━━━ COLLECTED DATA

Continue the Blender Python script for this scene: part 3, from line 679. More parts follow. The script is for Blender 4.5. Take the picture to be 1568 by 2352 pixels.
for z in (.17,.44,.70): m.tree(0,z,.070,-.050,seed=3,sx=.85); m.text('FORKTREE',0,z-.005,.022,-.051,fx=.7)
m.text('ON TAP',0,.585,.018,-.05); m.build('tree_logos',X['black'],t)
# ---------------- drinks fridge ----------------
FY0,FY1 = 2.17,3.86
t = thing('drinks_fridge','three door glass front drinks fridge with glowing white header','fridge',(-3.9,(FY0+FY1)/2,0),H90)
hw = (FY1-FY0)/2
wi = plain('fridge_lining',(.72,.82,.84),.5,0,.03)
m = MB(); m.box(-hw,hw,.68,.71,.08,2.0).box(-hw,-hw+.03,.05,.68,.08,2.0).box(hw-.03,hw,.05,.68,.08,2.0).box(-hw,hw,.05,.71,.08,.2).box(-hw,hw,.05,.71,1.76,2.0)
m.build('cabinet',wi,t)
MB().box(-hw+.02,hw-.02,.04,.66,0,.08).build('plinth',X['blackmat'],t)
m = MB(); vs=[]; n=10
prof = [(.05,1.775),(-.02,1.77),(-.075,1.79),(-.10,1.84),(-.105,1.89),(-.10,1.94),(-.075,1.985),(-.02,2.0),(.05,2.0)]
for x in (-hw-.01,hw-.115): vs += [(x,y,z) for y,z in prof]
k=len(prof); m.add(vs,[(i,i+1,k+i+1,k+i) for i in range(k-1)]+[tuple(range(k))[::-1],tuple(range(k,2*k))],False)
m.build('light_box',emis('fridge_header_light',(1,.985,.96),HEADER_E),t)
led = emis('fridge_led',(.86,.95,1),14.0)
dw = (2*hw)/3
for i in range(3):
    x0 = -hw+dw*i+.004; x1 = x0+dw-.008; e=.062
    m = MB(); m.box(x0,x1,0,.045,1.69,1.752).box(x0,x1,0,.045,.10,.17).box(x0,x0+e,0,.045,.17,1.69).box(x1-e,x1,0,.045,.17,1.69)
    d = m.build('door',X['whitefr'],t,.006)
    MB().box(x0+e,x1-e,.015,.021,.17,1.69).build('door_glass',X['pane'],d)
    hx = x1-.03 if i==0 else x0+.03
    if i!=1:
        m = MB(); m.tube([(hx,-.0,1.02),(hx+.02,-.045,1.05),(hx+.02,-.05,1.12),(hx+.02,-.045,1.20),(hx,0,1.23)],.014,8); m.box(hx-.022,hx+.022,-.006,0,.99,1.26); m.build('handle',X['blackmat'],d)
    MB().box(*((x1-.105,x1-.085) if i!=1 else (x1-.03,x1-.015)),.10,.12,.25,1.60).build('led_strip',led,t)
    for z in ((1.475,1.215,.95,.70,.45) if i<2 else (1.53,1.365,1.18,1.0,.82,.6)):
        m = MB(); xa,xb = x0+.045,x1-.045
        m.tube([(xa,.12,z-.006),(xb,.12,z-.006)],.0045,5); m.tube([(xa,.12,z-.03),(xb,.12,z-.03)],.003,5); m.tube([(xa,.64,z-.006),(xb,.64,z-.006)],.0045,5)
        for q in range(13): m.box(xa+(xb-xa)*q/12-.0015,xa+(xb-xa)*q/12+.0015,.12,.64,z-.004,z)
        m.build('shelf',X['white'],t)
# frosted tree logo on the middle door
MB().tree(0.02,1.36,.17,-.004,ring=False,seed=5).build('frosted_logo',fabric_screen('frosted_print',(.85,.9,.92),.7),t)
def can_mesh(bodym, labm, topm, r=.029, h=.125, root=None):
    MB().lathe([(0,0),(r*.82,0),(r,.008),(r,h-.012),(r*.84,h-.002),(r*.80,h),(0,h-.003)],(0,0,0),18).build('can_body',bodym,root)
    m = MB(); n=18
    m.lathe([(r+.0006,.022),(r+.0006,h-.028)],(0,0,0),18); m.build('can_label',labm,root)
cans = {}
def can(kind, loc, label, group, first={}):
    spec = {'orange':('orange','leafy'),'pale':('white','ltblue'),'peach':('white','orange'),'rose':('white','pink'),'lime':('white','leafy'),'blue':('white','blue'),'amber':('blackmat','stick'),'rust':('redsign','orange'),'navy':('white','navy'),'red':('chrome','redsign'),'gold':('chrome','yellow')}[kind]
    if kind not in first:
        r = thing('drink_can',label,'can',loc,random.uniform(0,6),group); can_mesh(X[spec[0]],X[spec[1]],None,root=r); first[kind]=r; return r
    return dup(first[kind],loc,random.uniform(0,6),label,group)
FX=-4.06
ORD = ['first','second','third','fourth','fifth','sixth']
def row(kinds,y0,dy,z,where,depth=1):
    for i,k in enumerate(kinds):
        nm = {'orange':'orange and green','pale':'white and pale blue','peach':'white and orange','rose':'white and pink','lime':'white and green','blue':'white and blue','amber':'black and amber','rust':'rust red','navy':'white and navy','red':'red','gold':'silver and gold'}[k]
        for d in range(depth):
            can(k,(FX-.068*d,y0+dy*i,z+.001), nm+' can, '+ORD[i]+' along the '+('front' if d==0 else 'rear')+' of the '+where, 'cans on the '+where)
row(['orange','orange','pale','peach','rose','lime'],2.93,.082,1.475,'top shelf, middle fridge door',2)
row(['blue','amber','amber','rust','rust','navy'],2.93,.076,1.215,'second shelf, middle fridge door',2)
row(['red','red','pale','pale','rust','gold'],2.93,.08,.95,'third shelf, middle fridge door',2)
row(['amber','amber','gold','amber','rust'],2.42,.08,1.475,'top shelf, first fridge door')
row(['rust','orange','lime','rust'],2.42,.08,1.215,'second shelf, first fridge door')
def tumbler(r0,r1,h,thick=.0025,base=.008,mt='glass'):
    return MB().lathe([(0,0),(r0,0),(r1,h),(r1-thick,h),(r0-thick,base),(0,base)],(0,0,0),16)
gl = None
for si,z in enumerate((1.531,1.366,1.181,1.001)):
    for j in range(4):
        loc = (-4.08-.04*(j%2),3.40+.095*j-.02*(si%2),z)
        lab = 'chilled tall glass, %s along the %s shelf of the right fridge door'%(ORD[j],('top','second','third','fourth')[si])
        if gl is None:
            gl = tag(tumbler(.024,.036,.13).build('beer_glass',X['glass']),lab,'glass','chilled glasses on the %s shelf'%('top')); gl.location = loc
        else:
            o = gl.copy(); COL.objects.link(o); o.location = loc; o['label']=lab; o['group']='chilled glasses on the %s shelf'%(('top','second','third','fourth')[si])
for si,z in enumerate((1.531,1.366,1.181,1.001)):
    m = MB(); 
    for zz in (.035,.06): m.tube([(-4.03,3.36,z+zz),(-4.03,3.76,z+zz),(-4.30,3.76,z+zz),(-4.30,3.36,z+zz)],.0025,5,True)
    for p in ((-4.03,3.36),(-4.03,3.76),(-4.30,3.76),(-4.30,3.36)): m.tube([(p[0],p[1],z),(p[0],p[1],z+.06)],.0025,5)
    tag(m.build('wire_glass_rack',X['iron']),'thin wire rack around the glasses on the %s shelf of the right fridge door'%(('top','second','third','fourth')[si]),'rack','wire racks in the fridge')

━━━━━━

Reproduce all data above, unchanged.

Continue the Blender Python script for this scene: part 3, from line 679. More parts follow. The script is for Blender 4.5. Take the picture to be 1568 by 2352 pixels.
for z in (.17,.44,.70): m.tree(0,z,.070,-.050,seed=3,sx=.85); m.text('FORKTREE',0,z-.005,.022,-.051,fx=.7)
m.text('ON TAP',0,.585,.018,-.05); m.build('tree_logos',X['black'],t)
# ---------------- drinks fridge ----------------
FY0,FY1 = 2.17,3.86
t = thing('drinks_fridge','three door glass front drinks fridge with glowing white header','fridge',(-3.9,(FY0+FY1)/2,0),H90)
hw = (FY1-FY0)/2
wi = plain('fridge_lining',(.72,.82,.84),.5,0,.03)
m = MB(); m.box(-hw,hw,.68,.71,.08,2.0).box(-hw,-hw+.03,.05,.68,.08,2.0).box(hw-.03,hw,.05,.68,.08,2.0).box(-hw,hw,.05,.71,.08,.2).box(-hw,hw,.05,.71,1.76,2.0)
m.build('cabinet',wi,t)
MB().box(-hw+.02,hw-.02,.04,.66,0,.08).build('plinth',X['blackmat'],t)
m = MB(); vs=[]; n=10
prof = [(.05,1.775),(-.02,1.77),(-.075,1.79),(-.10,1.84),(-.105,1.89),(-.10,1.94),(-.075,1.985),(-.02,2.0),(.05,2.0)]
for x in (-hw-.01,hw-.115): vs += [(x,y,z) for y,z in prof]
k=len(prof); m.add(vs,[(i,i+1,k+i+1,k+i) for i in range(k-1)]+[tuple(range(k))[::-1],tuple(range(k,2*k))],False)
m.build('light_box',emis('fridge_header_light',(1,.985,.96),HEADER_E),t)
led = emis('fridge_led',(.86,.95,1),14.0)
dw = (2*hw)/3
for i in range(3):
    x0 = -hw+dw*i+.004; x1 = x0+dw-.008; e=.062
    m = MB(); m.box(x0,x1,0,.045,1.69,1.752).box(x0,x1,0,.045,.10,.17).box(x0,x0+e,0,.045,.17,1.69).box(x1-e,x1,0,.045,.17,1.69)
    d = m.build('door',X['whitefr'],t,.006)
    MB().box(x0+e,x1-e,.015,.021,.17,1.69).build('door_glass',X['pane'],d)
    hx = x1-.03 if i==0 else x0+.03
    if i!=1:
        m = MB(); m.tube([(hx,-.0,1.02),(hx+.02,-.045,1.05),(hx+.02,-.05,1.12),(hx+.02,-.045,1.20),(hx,0,1.23)],.014,8); m.box(hx-.022,hx+.022,-.006,0,.99,1.26); m.build('handle',X['blackmat'],d)
    MB().box(*((x1-.105,x1-.085) if i!=1 else (x1-.03,x1-.015)),.10,.12,.25,1.60).build('led_strip',led,t)
    for z in ((1.475,1.215,.95,.70,.45) if i<2 else (1.53,1.365,1.18,1.0,.82,.6)):
        m = MB(); xa,xb = x0+.045,x1-.045
        m.tube([(xa,.12,z-.006),(xb,.12,z-.006)],.0045,5); m.tube([(xa,.12,z-.03),(xb,.12,z-.03)],.003,5); m.tube([(xa,.64,z-.006),(xb,.64,z-.006)],.0045,5)
        for q in range(13): m.box(xa+(xb-xa)*q/12-.0015,xa+(xb-xa)*q/12+.0015,.12,.64,z-.004,z)
        m.build('shelf',X['white'],t)
# frosted tree logo on the middle door
MB().tree(0.02,1.36,.17,-.004,ring=False,seed=5).build('frosted_logo',fabric_screen('frosted_print',(.85,.9,.92),.7),t)
def can_mesh(bodym, labm, topm, r=.029, h=.125, root=None):
    MB().lathe([(0,0),(r*.82,0),(r,.008),(r,h-.012),(r*.84,h-.002),(r*.80,h),(0,h-.003)],(0,0,0),18).build('can_body',bodym,root)
    m = MB(); n=18
    m.lathe([(r+.0006,.022),(r+.0006,h-.028)],(0,0,0),18); m.build('can_label',labm,root)
cans = {}
def can(kind, loc, label, group, first={}):
    spec = {'orange':('orange','leafy'),'pale':('white','ltblue'),'peach':('white','orange'),'rose':('white','pink'),'lime':('white','leafy'),'blue':('white','blue'),'amber':('blackmat','stick'),'rust':('redsign','orange'),'navy':('white','navy'),'red':('chrome','redsign'),'gold':('chrome','yellow')}[kind]
    if kind not in first:
        r = thing('drink_can',label,'can',loc,random.uniform(0,6),group); can_mesh(X[spec[0]],X[spec[1]],None,root=r); first[kind]=r; return r
    return dup(first[kind],loc,random.uniform(0,6),label,group)
FX=-4.06
ORD = ['first','second','third','fourth','fifth','sixth']
def row(kinds,y0,dy,z,where,depth=1):
    for i,k in enumerate(kinds):
        nm = {'orange':'orange and green','pale':'white and pale blue','peach':'white and orange','rose':'white and pink','lime':'white and green','blue':'white and blue','amber':'black and amber','rust':'rust red','navy':'white and navy','red':'red','gold':'silver and gold'}[k]
        for d in range(depth):
            can(k,(FX-.068*d,y0+dy*i,z+.001), nm+' can, '+ORD[i]+' along the '+('front' if d==0 else 'rear')+' of the '+where, 'cans on the '+where)
row(['orange','orange','pale','peach','rose','lime'],2.93,.082,1.475,'top shelf, middle fridge door',2)
row(['blue','amber','amber','rust','rust','navy'],2.93,.076,1.215,'second shelf, middle fridge door',2)
row(['red','red','pale','pale','rust','gold'],2.93,.08,.95,'third shelf, middle fridge door',2)
row(['amber','amber','gold','amber','rust'],2.42,.08,1.475,'top shelf, first fridge door')
row(['rust','orange','lime','rust'],2.42,.08,1.215,'second shelf, first fridge door')
def tumbler(r0,r1,h,thick=.0025,base=.008,mt='glass'):
    return MB().lathe([(0,0),(r0,0),(r1,h),(r1-thick,h),(r0-thick,base),(0,base)],(0,0,0),16)
gl = None
for si,z in enumerate((1.531,1.366,1.181,1.001)):
    for j in range(4):
        loc = (-4.08-.04*(j%2),3.40+.095*j-.02*(si%2),z)
        lab = 'chilled tall glass, %s along the %s shelf of the right fridge door'%(ORD[j],('top','second','third','fourth')[si])
        if gl is None:
            gl = tag(tumbler(.024,.036,.13).build('beer_glass',X['glass']),lab,'glass','chilled glasses on the %s shelf'%('top')); gl.location = loc
        else:
            o = gl.copy(); COL.objects.link(o); o.location = loc; o['label']=lab; o['group']='chilled glasses on the %s shelf'%(('top','second','third','fourth')[si])
for si,z in enumerate((1.531,1.366,1.181,1.001)):
    m = MB(); 
    for zz in (.035,.06): m.tube([(-4.03,3.36,z+zz),(-4.03,3.76,z+zz),(-4.30,3.76,z+zz),(-4.30,3.36,z+zz)],.0025,5,True)
    for p in ((-4.03,3.36),(-4.03,3.76),(-4.30,3.76),(-4.30,3.36)): m.tube([(p[0],p[1],z),(p[0],p[1],z+.06)],.0025,5)
    tag(m.build('wire_glass_rack',X['iron']),'thin wire rack around the glasses on the %s shelf of the right fridge door'%(('top','second','third','fourth')[si]),'rack','wire racks in the fridge')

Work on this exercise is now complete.